Que dit le Premier ministre russe ? Qu’il n’est pas question que la Russie, détentrice de "ressources d’une importance stratégique globale", consente à accepter des pressions visant à les lui soustraire et entend, dans ce but, renforcer ses capacités de dissuasion. Il s’agit d’une posture de réaffirmation de la puissance, de la souveraineté et des intérêts vitaux de la Russie tout à fait classique, légitime, très gaullienne en somme.

Bien entendu, certains rétorqueront que Moscou possède encore plusieurs milliers de têtes nucléaires et n’a donc nul besoin de muscler son dispositif atomique. Mais il faut tenir compte de l’obsolescence des armes en service. L’ère des bombardiers stratégiques, qu’ils soient Américains ou Russes, est passée. Les missiles intercontinentaux SS-18 et SS-19 seront bientôt retirés. Les sous-marins Delta IV mais aussi les fameux Typhoon, immortalisés par Octobre Rouge, vivent leurs dernières années à la mer. Toutes ces engins doivent être remplacés à l’horizon 2020-2025 par une nouvelle génération de matériels plus précis, plus rapides, plus manœuvrants. Cela reviendra mécaniquement à renforcer l’outil de dissuasion russe mais ne traduit pas une volonté d’agression. A moins qu’il ne faille évoquer l’agressivité de la France qui consent chaque année des investissements lourds pour maintenir ses forces stratégiques au niveau d’efficacité requis.

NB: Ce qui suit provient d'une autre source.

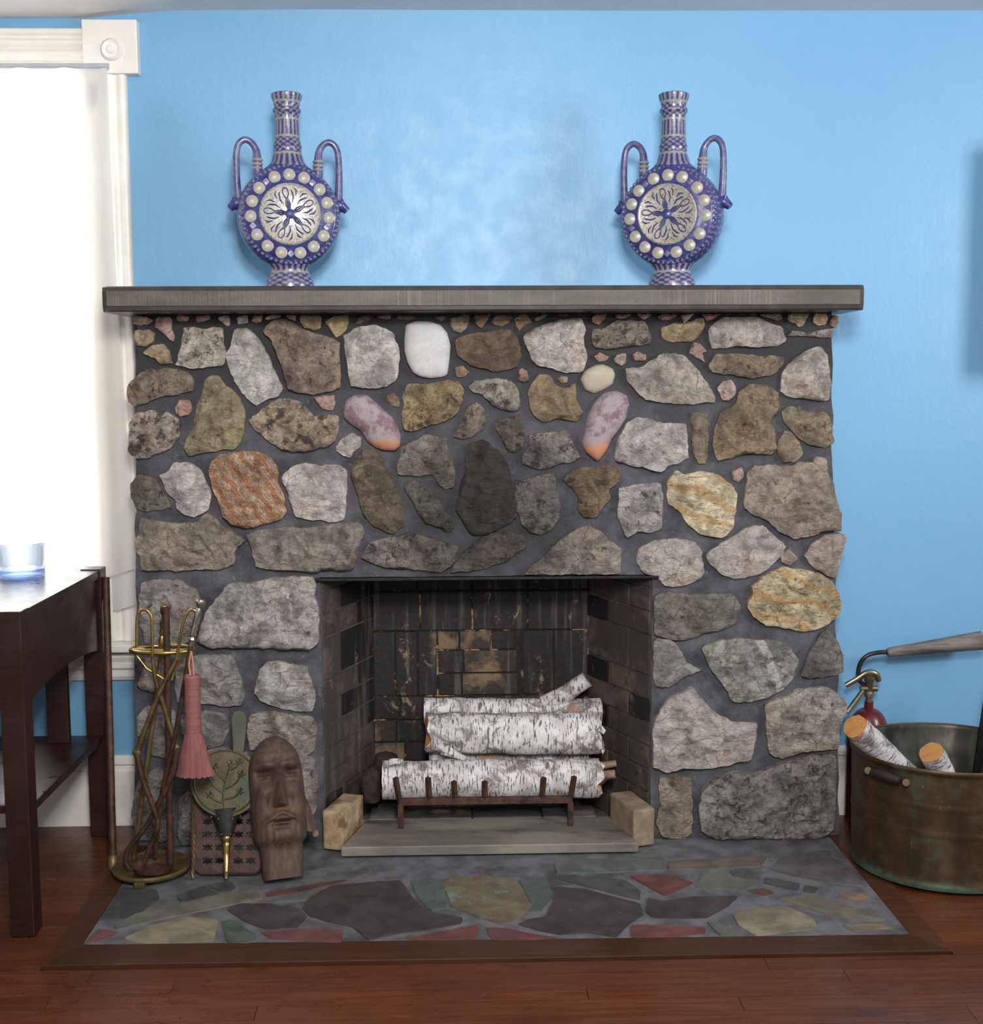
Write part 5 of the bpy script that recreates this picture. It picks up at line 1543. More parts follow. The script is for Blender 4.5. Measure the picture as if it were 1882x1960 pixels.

Les déclarations de Vladimir Poutine ne traduisent pas une ambition de renouer avec la puissance soviétique. Elles sont bien au contraire révélatrices de la fragilité de la Russie. Poutine le sait : l’Armée rouge est morte en 1991. Ses millions d’hommes, ses dizaines de milliers de chars, ses milliers d’avions de combat et ses centaines de navires ont quitté l’uniforme ou sont partis à la casse. Or ces forces conventionnelles protégeaient le pays d’une attaque classique. Sans elles la Russie est nue. Consciente de sa faiblesse, elle doit en conséquence s’en remettre davantage encore à la seule dissuasion nucléaire. La dernière mouture de la doctrine stratégique russe, qui prévoit l’usage en premier de l’arme nucléaire en cas d’agression conventionnelle susceptible de remettre en cause son indépendance, le démontre. La France, qui ne disposait elle aussi que de forces classiques réduites dans les années 70-80, savait qu’elle n’aurait que l’arme nucléaire pour stopper un ennemi en dernier recours et avait rigoureusement la même attitude avec son concept d’ultime avertissement

Par ailleurs si nous ne voulons pas que la Russie réarme il faudrait déjà cesser de l’inquiéter. Or que constatons-nous ? Depuis la frontière estonienne les forces de l’OTAN, qui ne devaient pas étendre leur emprise au-delà de la frontière germano-polonaise selon des engagements pris par James Baker vis-à-vis de Mikhaïl Gorbatchev, sont aujourd’hui à une étape de tour de France de Saint-Pétersbourg.

L’Alliance Atlantique, qui fait feu de tout bois pour légitimer son existence, envisage de se doter d’un bouclier antimissiles dont tous les experts sérieux savent qu’il ne ciblera nullement une très hypothétique menace iranienne mais bel et bien la Russie.

Enfin on reproche à Moscou de ne pas s’être conformé aux clauses du traité FCE, limitant les forces conventionnelles en Europe, alors que ses forces sont déjà surclassées dans tous les domaines, qualitativement et quantitativement (voir tableau ci-dessous).  

Bref, entre une OTAN intransigeante et une Union européenne dont les commissaires s’ingénient à signifier à Moscou leur méfiance, tout est fait pour signifier à la Russie qu’elle est considérée comme une ennemie. C’est à cette aulne qu’il faut comprendre les déclarations de Vladimir Poutine. N’oublions pas que ce dernier est en campagne électorale : Ce discours est d’abord destiné aux Russes. Il a tout intérêt à évoquer cette notion de puissance, de derjava, vis-à-vis d’un électorat nostalgique de la grandeur passée et rangé comme un seul homme derrière le Kremlin lorsqu’il s’agit de défendre les intérêts russes à l’étranger.